Emma the phantom — Valentina Gargano, a soprano in the opera’s young artists program — made an encore, exacting a promise from the children that they would tell their friends about “this magic place” and come back when they grew up.

One girl had been so convinced that Ms. Gargano was a real ghost that the organizers made sure they met when the soprano was in street clothes.

After being serenaded with music, including Brahms’ classic lullaby, the children settled down (or tried to) in a patchwork of sleeping bags on an artificial green lawn used in a previous production of Madama Butterfly. Above them loomed oversize photos of some of the stars who performed at the Costanzi, like Maria Callas, Herbert von Karajan and Rudolf Nureyev.

After breakfast on Sunday, the children took part in workshops at which they designed colorful paper ballet costumes, learned basic ballet positions, sang as part of a choir (some more enthusiastically than others) and played an opera-themed version of snakes and ladders. The game was designed and overseen by Giordano Punturo, the opera’s stage manager, done up in a tuxedo and colorful top hat.

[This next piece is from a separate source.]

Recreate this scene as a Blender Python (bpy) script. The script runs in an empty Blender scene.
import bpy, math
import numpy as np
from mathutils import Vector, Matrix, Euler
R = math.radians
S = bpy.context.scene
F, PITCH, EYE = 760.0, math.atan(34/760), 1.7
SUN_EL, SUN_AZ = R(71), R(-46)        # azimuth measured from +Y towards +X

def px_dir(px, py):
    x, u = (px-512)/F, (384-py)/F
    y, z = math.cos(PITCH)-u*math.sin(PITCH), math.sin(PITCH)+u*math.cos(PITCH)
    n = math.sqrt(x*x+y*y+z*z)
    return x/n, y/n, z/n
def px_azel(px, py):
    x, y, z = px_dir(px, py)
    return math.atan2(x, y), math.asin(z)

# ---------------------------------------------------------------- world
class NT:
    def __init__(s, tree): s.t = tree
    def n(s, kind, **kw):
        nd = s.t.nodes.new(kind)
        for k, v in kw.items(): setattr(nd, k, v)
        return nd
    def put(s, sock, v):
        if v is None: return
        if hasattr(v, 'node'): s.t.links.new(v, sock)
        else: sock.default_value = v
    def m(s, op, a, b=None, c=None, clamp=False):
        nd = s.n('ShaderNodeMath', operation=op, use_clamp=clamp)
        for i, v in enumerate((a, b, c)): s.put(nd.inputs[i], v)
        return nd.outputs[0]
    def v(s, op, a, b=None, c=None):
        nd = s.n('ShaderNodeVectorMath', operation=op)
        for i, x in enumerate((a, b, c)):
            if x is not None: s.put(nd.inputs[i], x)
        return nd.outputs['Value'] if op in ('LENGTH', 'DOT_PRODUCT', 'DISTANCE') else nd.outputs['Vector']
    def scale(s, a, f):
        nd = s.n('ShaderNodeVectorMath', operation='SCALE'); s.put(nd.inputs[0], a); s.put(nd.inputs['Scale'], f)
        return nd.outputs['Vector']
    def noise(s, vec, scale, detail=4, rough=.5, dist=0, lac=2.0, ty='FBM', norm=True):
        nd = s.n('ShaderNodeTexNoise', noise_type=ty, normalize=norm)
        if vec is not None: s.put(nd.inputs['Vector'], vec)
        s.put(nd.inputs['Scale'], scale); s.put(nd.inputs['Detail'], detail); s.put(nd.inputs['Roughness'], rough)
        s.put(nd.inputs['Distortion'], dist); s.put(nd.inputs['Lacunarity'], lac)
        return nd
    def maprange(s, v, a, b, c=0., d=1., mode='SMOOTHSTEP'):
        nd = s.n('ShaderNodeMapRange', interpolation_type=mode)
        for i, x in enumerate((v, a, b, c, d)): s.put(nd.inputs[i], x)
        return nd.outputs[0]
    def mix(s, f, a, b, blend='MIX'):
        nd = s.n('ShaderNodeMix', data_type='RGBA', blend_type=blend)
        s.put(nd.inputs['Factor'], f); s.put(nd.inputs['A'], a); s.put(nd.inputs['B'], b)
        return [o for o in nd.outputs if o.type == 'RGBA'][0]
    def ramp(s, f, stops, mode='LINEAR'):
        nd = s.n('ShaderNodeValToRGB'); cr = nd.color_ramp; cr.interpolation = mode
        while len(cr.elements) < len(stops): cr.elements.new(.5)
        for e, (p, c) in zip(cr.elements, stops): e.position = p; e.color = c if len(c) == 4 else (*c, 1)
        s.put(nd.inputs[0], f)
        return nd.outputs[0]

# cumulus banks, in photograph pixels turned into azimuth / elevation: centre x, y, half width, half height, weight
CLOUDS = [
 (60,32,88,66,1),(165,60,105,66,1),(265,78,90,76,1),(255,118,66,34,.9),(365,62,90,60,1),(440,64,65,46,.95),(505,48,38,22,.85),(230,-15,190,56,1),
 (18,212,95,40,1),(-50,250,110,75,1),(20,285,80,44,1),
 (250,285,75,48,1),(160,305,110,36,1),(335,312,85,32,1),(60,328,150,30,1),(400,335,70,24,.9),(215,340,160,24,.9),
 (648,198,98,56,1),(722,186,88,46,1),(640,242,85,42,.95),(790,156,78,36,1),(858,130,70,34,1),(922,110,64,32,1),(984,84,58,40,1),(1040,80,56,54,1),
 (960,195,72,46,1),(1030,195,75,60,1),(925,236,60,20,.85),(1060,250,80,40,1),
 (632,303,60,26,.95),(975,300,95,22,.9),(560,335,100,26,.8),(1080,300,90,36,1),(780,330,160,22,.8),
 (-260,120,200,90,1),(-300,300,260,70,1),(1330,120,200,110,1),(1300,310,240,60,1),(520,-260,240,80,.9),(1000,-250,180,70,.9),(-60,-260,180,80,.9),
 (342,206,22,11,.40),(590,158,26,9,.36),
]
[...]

He didn’t know about the kids, he said, “but I had the time of my life.”

After a group singalong and photo, it was almost time to head home.

“Did you have fun?” Mr. Giambrone asked the kids. “Yes!!” they cheered. “Did you sleep well?” he asked, to a more mixed response. Several “No “s were notably heard. Come back soon, he said.

After hugging his parents who had come to pick him up, Andrea Quadrini, almost 11, couldn’t wait to tell them that his team had won at snakes and ladders, and that the treasure hunt had been especially fun.

“Wow,” he said. “I saw an opera theater for the first time.”